Преодолевая метафизику субъектно–предикатного мышления, он резонно спрашивает: ”Разве не позволительно относиться прямо-таки с некоторой иронией как к субъекту, так и к предикату и к объекту? Разве философ не смеет стать выше веры в незыблемость грамматики?” (Ницше, Ф., 1998, 593-594). Хороший философ, как и банкир, должен быть сухим, ясным, свободным от иллюзий.

Со времен Декарта “все философы покушаются на старое понятие “душа”, под видом критики понятий “субъект” и “предикат” (Ницше, Ф., 1998, 608). Эта философия в целом оценивается Ницше как теоретико-познавательный скепсис. В период, предшествовавший новому времени, верили в “душу”, как верили в грамматику и в грамматический субъект. Полагали, что “я” есть условие; “мыслю” – предикат и обусловлено. Мышление понималось как деятельность, к которой должен быть примыслен субъект в качестве причины.

В новое время предположили обратное: “мыслю” – условие, “я” – обусловлено, оно понято только как синтез, делаемый при посредстве самого мышления. Кант, например, хотел доказать, что, исходя из субъекта, нельзя доказать ни субъект, ни объект. Может быть, “ему не всегда была чужда мысль о возможности кажущегося существования индивидуального субъекта, стало быть, “души” (Ницше, Ф., 1998, 609).

Ницше сформулировал высокий идеал философа как такового. “Философ, как мы понимаем его, мы, свободные умы: как человек, несущий огромнейшую ответственность, обладающий совестью, в которой умещается общее развитие человека – такой философ будет пользоваться религиями для целей дисциплинирования и воспитания так же, как иными политическими и экономическими состояниями” (Ницше, Ф., 1998, 613-614). Однако, если религии не являются средствами воспитания и дисциплинирования в руках философов, а начинают действовать самостоятельно и самодержавно, если они стремятся представлять собою последние цели, а не средства наряду с другими средствами, то это всегда обходится слишком дорого и имеет пагубные последствия (Ницше, Ф., 1998, 615).

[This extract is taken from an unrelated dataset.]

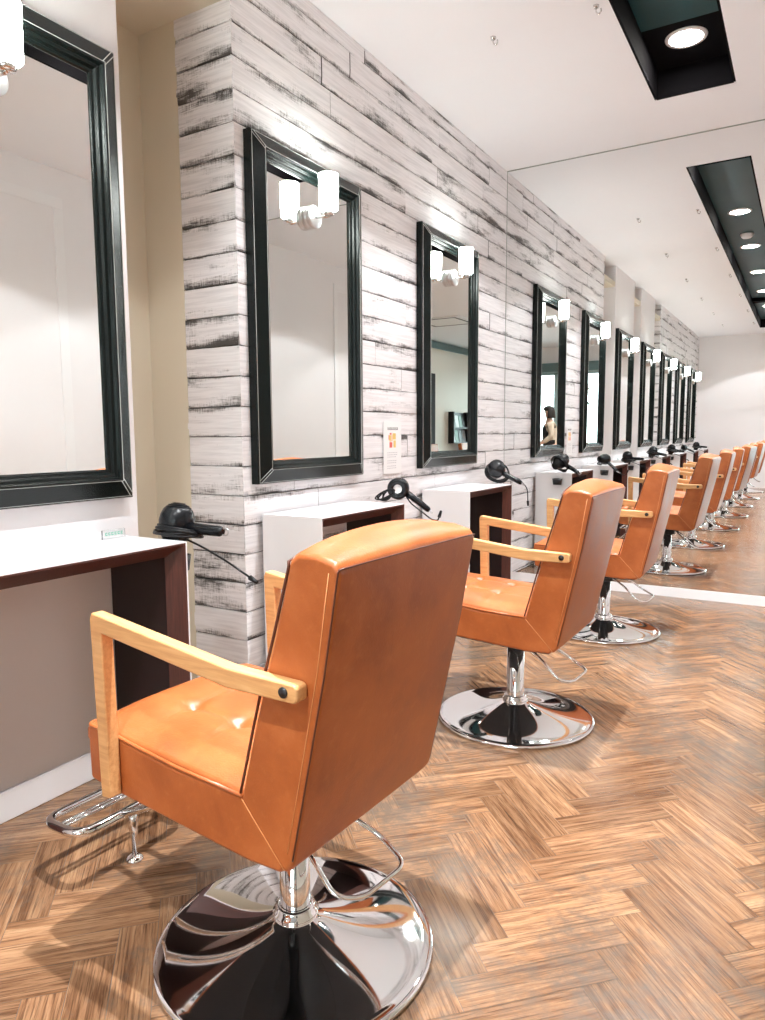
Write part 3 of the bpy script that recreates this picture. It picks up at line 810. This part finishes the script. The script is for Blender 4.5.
# potted plant by the window
pt = empty('potted_plant', (2.28, -5.35, 0)); tag(pt, 'tall dark green potted plant by the bright window, reflected in a framed mirror', 'plant')
bm = bmesh.new(); lathe(bm, [(0, 0), (.14, 0), (.17, .32), (.155, .32), (.15, .28), (0, .28)], 28); obj('pot', bm, M['trim'], pt)
bm = bmesh.new(); tube(bm, [(0, 0, .28), (.01, .01, 1.2), (-.01, 0, 2.05)], [.018, .014, .01], 8); obj('stem', bm, M['walnut'], pt)
bm = bmesh.new(); rn = random.Random(5)
for i in range(46):
    an = rn.uniform(0, 2 * PI); el = rn.uniform(-.5, .9); L = rn.uniform(.14, .26); z0 = rn.uniform(1.85, 2.15)
    d = Vector((math.cos(an) * math.cos(el), math.sin(an) * math.cos(el), math.sin(el))); s_ = Vector((-math.sin(an), math.cos(an), 0))
    o = Vector((0, 0, z0)); pts = []
    a = [o + d * .03, o + d * L * .5 + s_ * .035, o + d * L - Vector((0, 0, .04)), o + d * L * .5 - s_ * .035]
    lo = [p - Vector((0, 0, .003)) for p in a]
    A = [bm.verts.new(p) for p in a]; B = [bm.verts.new(p) for p in lo]
    bm.faces.new(A); bm.faces.new(B[::-1])
    for j in range(4): bm.faces.new((A[j], A[(j + 1) % 4], B[(j + 1) % 4], B[j]))
obj('foliage', bm, M['leaf'], pt)

# ------------------------------------------------------------------ the person (about 1.63 m, standing in profile, facing +x)
def skin_mesh(name, verts, edges, radii, m, parent=None, root=0, sub=2):
    me = bpy.data.meshes.new(name); me.from_pydata(verts, edges, []); me.materials.append(m)
    o = bpy.data.objects.new(name, me); C.objects.link(o)
    if parent: o.parent = parent
    sk = o.modifiers.new('skin', 'SKIN'); sk.use_smooth_shade = True
    for i, v in enumerate(me.skin_vertices[0].data):
        rr = radii[i]; v.radius = rr if isinstance(rr, tuple) else (rr, rr); v.use_root = (i == root)
    ss = o.modifiers.new('sub', 'SUBSURF'); ss.levels = sub; ss.render_levels = sub
    return o
pn = empty('person', (2.46, -3.45, 0), math.radians(22)); tag(pn, 'person with dark bob, beige cardigan over black top, looking down, seen in a framed mirror', 'person')
V_ = []; E_ = []; R_ = []
def add(p, r, prev=None):
    V_.append(p); R_.append(r)
    if prev is not None: E_.append((prev, len(V_) - 1))
    return len(V_) - 1
pel = add((0, 0, .90), (.13, .10)); wa = add((.0, 0, 1.05), (.115, .09), pel); ch_ = add((-.01, 0, 1.22), (.13, .10), wa); sh = add((-.01, 0, 1.34), (.10, .075), ch_); nk = add((.0, 0, 1.42), .048, sh)
hd1 = add((.02, 0, 1.49), .06, nk); hd2 = add((.025, 0, 1.56), .078, hd1); hd3 = add((.02, 0, 1.60), .06, hd2)
for s in (-1, 1):
    a = add((-.01, s * .15, 1.33), .055, sh); b = add((-.03, s * .20, 1.07), .042, a); c = add((.16, s * .17, .93), .032, b); d = add((.22, s * .15, .90), (.028, .018), c)
    for j, (fx, fy, L) in enumerate(((.0, .025, .07), (.0, .010, .08), (.0, -.006, .075), (.0, -.020, .06))):
        e_ = add((.255, s * .15 + fy, .885), .0095, d); f_ = add((.255 + L * .6, s * .15 + fy, .865), .008, e_); add((.255 + L * .75, s * .15 + fy, .84), .007, f_)
    t1 = add((.235, s * .15 - .035 * s, .90), .010, d); add((.27, s * .15 - .045 * s, .885), .008, t1)
    hp = add((0, s * .085, .84), .085, pel); kn = add((.01, s * .09, .47), .055, hp); an = add((-.02, s * .09, .09), .036, kn); ft = add((.06, s * .095, .04), .036, an); add((.15, s * .10, .03), .028, ft)
skin_mesh('body', V_, E_, R_, M['skin'], pn)
bm = bmesh.new()   # face details: nose, ears
lathe(bm, [(0, .022), (.010, .006), (.013, 0)], 10, Matrix.Translation((.092, 0, 1.535)) @ Matrix.Rotation(PI / 2, 4, 'Y'))
obj('nose', bm, M['skin'], pn, smooth=True)
bm = bmesh.new(); box(bm, (.088, -.022, 1.500), (.094, .022, 1.505)); obj('mouth', bm, mat('lip', (.45, .16, .14), .5), pn)
for s in (-1, 1):
    bm = bmesh.new(); bmesh.ops.create_uvsphere(bm, u_segments=10, v_segments=8, radius=.009, matrix=Matrix.Translation((.088, s * .03, 1.555))); obj('eye', bm, M['hair'], pn, smooth=True)
# bob hair: shell around head, open to the face
bm = bmesh.new(); rows = []
for i in range(11):
    th = i / 10 * PI * .80; row = []
    for j in range(25):
        ph = math.radians(72) + j / 24 * math.radians(216)
        rr = .112 * math.sin(th) if th < PI / 2 else .112 + .010 * math.sin((th - PI / 2) * 1.6)
        z = 1.565 + (.105 * math.cos(th) if th < PI / 2 else -.135 * (th - PI / 2) / (PI * .3))
        row.append(bm.verts.new((.005 + rr * math.cos(ph) * 1.05, rr * math.sin(ph), z)))
    rows.append(row)
for A, B in zip(rows, rows[1:]):
    for j in range(24): bm.faces.new((A[j], A[j + 1], B[j + 1], B[j]))
hr = obj('hair', bm, M['hair'], pn, smooth=True); so = hr.modifiers.new('so', 'SOLIDIFY'); so.thickness = .03; so.offset = -1
bm = bmesh.new(); bmesh.ops.create_uvsphere(bm, u_segments=20, v_segments=10, radius=1, matrix=Matrix.Translation((.012, 0, 1.615)) @ Matrix.Diagonal((.108, .105, .062, 1)))
obj('fringe', bm, M['hair'], hr, smooth=True)
skin_mesh('black_top', [(0, 0, .86), (0, 0, 1.05), (.0, 0, 1.22), (-.005, 0, 1.35)], [(0, 1), (1, 2), (2, 3)], [(.145, .115), (.135, .11), (.15, .12), (.11, .085)], M['black_cloth'], pn)
tv = []; te = []; tr = []
for s in (-1, 1):
    b_ = len(tv); tv += [(0, s * .085, .90), (0, s * .09, .66), (.01, s * .09, .47), (-.02, s * .09, .12)]; te += [(b_, b_ + 1), (b_ + 1, b_ + 2), (b_ + 2, b_ + 3)]; tr += [.10, .085, .075, .065]
tv.append((0, 0, .92)); te += [(8, 0), (8, 4)]; tr.append(.11)
skin_mesh('trousers', tv, te, tr, M['black_cloth'], pn, root=8)
cv = [(-.05, 0, .80), (-.05, 0, 1.05), (-.04, 0, 1.22), (-.03, 0, 1.35)]; ce = [(0, 1), (1, 2), (2, 3)]; cr_ = [(.14, .13), (.13, .12), (.145, .125), (.11, .09)]
for s in (-1, 1):
    b_ = len(cv); cv += [(-.015, s * .15, 1.335), (-.035, s * .205, 1.07), (.13, s * .175, .95)]; ce += [(3, b_), (b_, b_ + 1), (b_ + 1, b_ + 2)]; cr_ += [.072, .06, .045]
skin_mesh('cardigan', cv, ce, cr_, M['cardigan'], pn)

# ------------------------------------------------------------------ light
wd = bpy.data.worlds.new('world'); bpy.context.scene.world = wd; wd.use_nodes = True
wd.node_tree.nodes['Background'].inputs[0].default_value = (.86, .96, 1., 1)
wd.node_tree.nodes['Background'].inputs[1].default_value = 8.
for o in [o for o in bpy.data.objects if o.name.split('.')[0] == 'downlight']:
    for nm, en, ang, bl in (('downlight_beam', 520, 68, 1.), ('downlight_spill', 75, 114, .12)):
        L = bpy.data.lights.new(nm, 'SPOT'); L.energy = en; L.spot_size = math.radians(ang); L.spot_blend = bl; L.shadow_soft_size = .022; L.color = (.95, .97, 1.)
        lo = bpy.data.objects.new(nm, L); C.objects.link(lo); lo.location = (0, 0, -.016); lo.parent = o
pl = bpy.data.lights.new('window_portal', 'AREA'); pl.shape = 'RECTANGLE'; pl.size = 2.7; pl.size_y = 2.3; pl.cycles.is_portal = True
po = bpy.data.objects.new('window_portal', pl); C.objects.link(po); po.location = (3.36, YE - .16, 1.32); po.rotation_euler = (math.radians(90), 0, 0)

# ------------------------------------------------------------------ camera
yaw, pit, roll = .5369, .1074, -.0059
fwd = Vector((-math.sin(yaw) * math.cos(pit), math.cos(yaw) * math.cos(pit), -math.sin(pit)))
rt = fwd.cross(Vector((0, 0, 1))).normalized(); up = rt.cross(fwd)
cr2 = rt * math.cos(roll) + up * math.sin(roll); cu2 = -rt * math.sin(roll) + up * math.cos(roll)
cam = bpy.data.cameras.new('camera'); cam.sensor_fit = 'HORIZONTAL'; cam.sensor_width = 36; cam.lens = 36 * 710.8 / 765; cam.clip_start = .01
co = bpy.data.objects.new('camera', cam); C.objects.link(co)
co.matrix_world = Matrix(((cr2.x, cu2.x, -fwd.x, 2.015), (cr2.y, cu2.y, -fwd.y, 0.), (cr2.z, cu2.z, -fwd.z, 1.15), (0, 0, 0, 1)))
sc = bpy.context.scene; sc.camera = co
sc.view_settings.view_transform = 'Standard'; sc.view_settings.look = 'None'; sc.view_settings.exposure = .30; sc.view_settings.gamma = 1.
cy = sc.cycles
cy.use_denoising = True; cy.max_bounces = 14; cy.diffuse_bounces = 5; cy.glossy_bounces = 10; cy.transmission_bounces = 6; cy.transparent_max_bounces = 8
cy.caustics_reflective = True; cy.blur_glossy = .3; cy.caustics_refractive = False; cy.sample_clamp_indirect = 8.; cy.use_light_tree = True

Философия логического анализа, как она понимается Б. Расселом, является программой аналитического эмпиризма, логического эмпиризма, логического атомизма. Традиция философского эмпиризма соединяется в ней с дедуктивными частями знания. Задача философии понимается как логический анализ, сопровождаемый логическим синтезом. Предметом логического анализа являются такие специализированные виды бытия возможного знания, как логика и математика, эмпирическое естествознание. Важнейшая часть философии состоит в критике и разъяснении понятий, которые принято считать фундаментальными.

В традиции аналитического философствования логика имеет большее значение, чем метафизика: "логика является фундаментальной для философии и поэтому школы должны скорее характеризоваться своей логикой, чем метафизикой" (Рассел, Б., 1998, 17). Рассел предлагает атомистическую логику в качестве средства осуществления двух взаимосвязанных функций философии - функций логического анализа и логического синтеза. При этом функция логического синтеза возможного знания является вторичной по отношению к функции логического анализа того, что претендует на статус знания вообще, научного знания в особенности.

Осмысление феноменов логических и семантических антиномий в основаниях математики и в контексте так называемого здравого смысла показало, что естественный язык недостаточно определен для того, чтобы быть надежным средством формирования и выражения знания, особенно в области логики и математики. В текстах естественного языка не различается многозначность таких эпистемологически и логически значащих слов, как есть, существовать. Традиционная философия, реализованная средствами естественного языка, вынуждена была имплицитно умозаключать от структуры языка и логики к структуре мира. Субъектно-предикатная форма суждения осмысливалась как имплицитное обоснование субстанционально-атрибутивной модели метафизики. В условиях, когда структура языка оценивается как фундаментальная по отношению к структуре метафизики, возникает необходимость разработки идеального логического языка - языка математической логики, возможно свободного от неопределенностей естественного языка.

Разработка идеального логического языка должна предотвратить практику умозаключения от структуры языка к структуре мира. Кроме того, идеальный логический язык должен выполнить требования логики не только в аспекте непротиворечивости, но и в аспекте выбора того или иного вида структур, которые можно допустить в мире. Но поскольку логика не дает оснований для выбора структур мира, то выбор осуществляется на основании личного опыта философа - аналитика: "Мое собственное решение в пользу плюрализма и отношений покоится на эмпирических основаниях после того, как я убедился, что аргументы a priori, напротив, недействительны" (Рассел, Б., 1998, 33). Выбор структур, покоящийся на эмпирических основаниях и предопределяющий моделирование идеального логического языка, является, по сути, познавательным мировоззренческим выбором, необходимым для реализации программы логико-аналитического философствования.